Vuelvo al diminuto hombre-bestia que se muestra fastidioso cuando algo lo aleja con más o menos violencia de sus cavilaciones, se mueve con sigilo en la habitación, de un lado a otro, mientras hay algo que no se ajusta con lo que está sobre el papel que dejó en el escritorio y absuelta una idea, regresa a la silla y a las palabras y comete la creación.
Se levanta de buen humor un día, o tres seguidos. Hace bromas mientras bebe el café de la mañana, cuando entra al vestíbulo y toma el saco para salir, cuando cierra la puerta del baño al que entra, desde la ducha con el agua dejada correr, al entrar al auto, dejar su cartera sobre el escritorio, colgar el saco, sentado con amigos en el living mientras sirve algo de pastel.

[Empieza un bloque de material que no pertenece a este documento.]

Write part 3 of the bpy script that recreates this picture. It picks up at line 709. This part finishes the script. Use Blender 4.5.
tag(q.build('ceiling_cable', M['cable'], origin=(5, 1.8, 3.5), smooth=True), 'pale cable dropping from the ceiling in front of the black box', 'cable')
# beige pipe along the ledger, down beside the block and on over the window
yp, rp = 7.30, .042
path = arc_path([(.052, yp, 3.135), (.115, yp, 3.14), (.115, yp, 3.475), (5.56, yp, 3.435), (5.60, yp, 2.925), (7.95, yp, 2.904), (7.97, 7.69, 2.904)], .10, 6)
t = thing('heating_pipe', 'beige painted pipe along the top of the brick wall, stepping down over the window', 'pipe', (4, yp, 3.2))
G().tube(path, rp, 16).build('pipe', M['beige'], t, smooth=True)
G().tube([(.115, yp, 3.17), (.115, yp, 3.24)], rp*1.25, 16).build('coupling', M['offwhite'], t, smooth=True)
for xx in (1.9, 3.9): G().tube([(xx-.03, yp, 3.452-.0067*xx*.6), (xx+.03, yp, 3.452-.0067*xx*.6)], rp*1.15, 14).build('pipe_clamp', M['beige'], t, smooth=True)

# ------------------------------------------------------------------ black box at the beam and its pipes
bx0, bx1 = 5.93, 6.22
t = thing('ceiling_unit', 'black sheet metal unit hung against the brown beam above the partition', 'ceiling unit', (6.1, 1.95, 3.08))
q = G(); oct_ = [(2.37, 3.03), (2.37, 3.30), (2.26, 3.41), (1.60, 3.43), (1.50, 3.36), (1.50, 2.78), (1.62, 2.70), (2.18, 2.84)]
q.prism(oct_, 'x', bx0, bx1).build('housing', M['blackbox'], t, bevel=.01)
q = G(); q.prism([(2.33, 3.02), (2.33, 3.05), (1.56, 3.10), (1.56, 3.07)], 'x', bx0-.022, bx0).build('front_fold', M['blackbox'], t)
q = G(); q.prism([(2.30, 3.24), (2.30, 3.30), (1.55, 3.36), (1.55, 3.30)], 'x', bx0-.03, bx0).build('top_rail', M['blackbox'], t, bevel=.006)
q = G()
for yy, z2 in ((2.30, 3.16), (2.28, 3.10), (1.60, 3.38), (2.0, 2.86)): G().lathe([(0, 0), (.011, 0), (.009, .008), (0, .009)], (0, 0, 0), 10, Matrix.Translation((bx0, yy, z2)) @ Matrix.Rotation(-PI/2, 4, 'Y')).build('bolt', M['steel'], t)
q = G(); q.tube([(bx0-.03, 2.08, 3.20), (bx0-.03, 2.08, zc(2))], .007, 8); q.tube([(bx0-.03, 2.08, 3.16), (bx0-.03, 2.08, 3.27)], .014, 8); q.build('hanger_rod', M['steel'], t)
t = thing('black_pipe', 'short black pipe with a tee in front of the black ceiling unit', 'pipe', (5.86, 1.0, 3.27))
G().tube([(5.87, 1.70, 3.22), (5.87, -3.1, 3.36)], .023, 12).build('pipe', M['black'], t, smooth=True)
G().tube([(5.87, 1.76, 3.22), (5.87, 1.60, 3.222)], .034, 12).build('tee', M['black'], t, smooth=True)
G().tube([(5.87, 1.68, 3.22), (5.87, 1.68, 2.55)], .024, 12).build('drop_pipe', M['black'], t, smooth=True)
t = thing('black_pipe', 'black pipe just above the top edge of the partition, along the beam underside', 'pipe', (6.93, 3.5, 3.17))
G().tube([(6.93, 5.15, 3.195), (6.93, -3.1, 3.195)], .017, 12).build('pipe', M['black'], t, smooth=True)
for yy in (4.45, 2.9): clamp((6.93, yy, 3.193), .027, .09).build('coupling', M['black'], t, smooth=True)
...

En tanto escucha la música hecha ópera a la hora de la siesta, encuentra ese fragmento de una película de los hermanos Marx en que los actores están bailando en clave de comedia musical, inundados en risa o una canción de Cole Porter que toca un hombre negro al piano de cola o una discusión entre padres judíos e hijo sobre si comenzar a creer en Jesucristo o no o un beso de recién casados luego de ser cuñados durante algún tiempo y que llegan a ser recién casados por encontrarse en una disquería, tiempo después de una cita fallida o un poema en la página 112 de un libro de E. E Cummings. Todo para decirnos que se acabe la lucidez y el pesimismo cuando van juntos y de una vez por todas, amemos la vida.